● **Exercise directions**:
Look through the lines and report how many include the word "this", giving nothing but the number.

● **Rows**:
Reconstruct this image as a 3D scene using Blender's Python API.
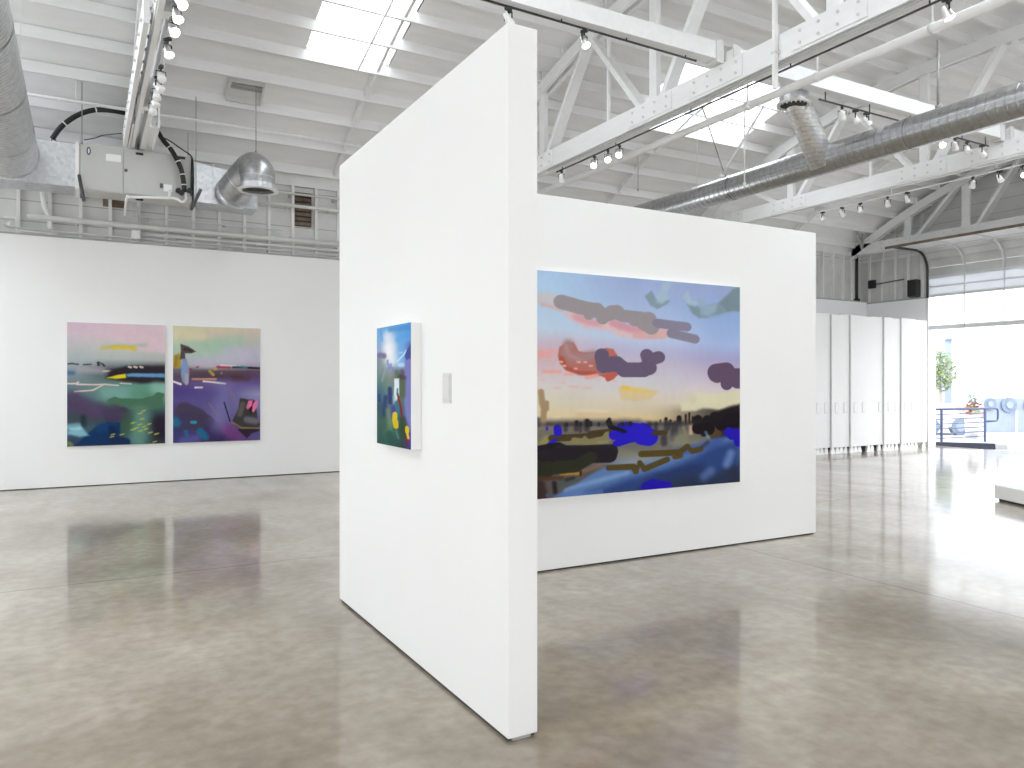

* * *

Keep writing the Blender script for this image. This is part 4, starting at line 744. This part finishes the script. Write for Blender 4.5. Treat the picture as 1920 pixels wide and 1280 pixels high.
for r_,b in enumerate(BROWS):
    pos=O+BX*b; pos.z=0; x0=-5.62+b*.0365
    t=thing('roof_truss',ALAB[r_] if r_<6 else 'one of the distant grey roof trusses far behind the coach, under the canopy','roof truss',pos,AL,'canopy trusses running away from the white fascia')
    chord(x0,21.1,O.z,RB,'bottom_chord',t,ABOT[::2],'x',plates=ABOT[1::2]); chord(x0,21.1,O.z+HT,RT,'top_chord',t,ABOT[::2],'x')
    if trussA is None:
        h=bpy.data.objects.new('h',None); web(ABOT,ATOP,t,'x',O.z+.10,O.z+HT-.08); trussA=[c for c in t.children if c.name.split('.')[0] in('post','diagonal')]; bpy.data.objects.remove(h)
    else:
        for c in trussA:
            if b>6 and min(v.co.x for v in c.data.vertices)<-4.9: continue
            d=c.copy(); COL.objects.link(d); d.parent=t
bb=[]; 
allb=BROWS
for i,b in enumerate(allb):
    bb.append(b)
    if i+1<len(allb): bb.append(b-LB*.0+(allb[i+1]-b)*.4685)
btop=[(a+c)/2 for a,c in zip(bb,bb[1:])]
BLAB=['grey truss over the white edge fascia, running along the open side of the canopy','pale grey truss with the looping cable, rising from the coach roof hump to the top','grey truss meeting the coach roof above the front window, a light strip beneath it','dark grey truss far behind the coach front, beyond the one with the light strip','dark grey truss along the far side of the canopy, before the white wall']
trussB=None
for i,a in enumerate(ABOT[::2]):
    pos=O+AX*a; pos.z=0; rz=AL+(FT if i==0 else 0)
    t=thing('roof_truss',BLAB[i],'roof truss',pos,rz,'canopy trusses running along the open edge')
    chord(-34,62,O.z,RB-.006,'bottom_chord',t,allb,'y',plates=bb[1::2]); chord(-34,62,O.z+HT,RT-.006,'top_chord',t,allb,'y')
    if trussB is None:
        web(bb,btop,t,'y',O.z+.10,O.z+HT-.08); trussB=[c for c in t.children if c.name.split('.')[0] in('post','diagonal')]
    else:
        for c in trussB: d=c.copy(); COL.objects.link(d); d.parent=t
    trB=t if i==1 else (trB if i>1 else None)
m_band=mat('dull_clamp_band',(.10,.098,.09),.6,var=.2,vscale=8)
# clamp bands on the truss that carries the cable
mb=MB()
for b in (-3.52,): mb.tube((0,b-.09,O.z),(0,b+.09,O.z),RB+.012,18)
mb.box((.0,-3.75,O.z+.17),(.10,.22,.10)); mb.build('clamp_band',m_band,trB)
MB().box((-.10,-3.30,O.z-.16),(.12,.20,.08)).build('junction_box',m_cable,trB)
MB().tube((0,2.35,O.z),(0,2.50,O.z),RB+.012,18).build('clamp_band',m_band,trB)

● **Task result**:
2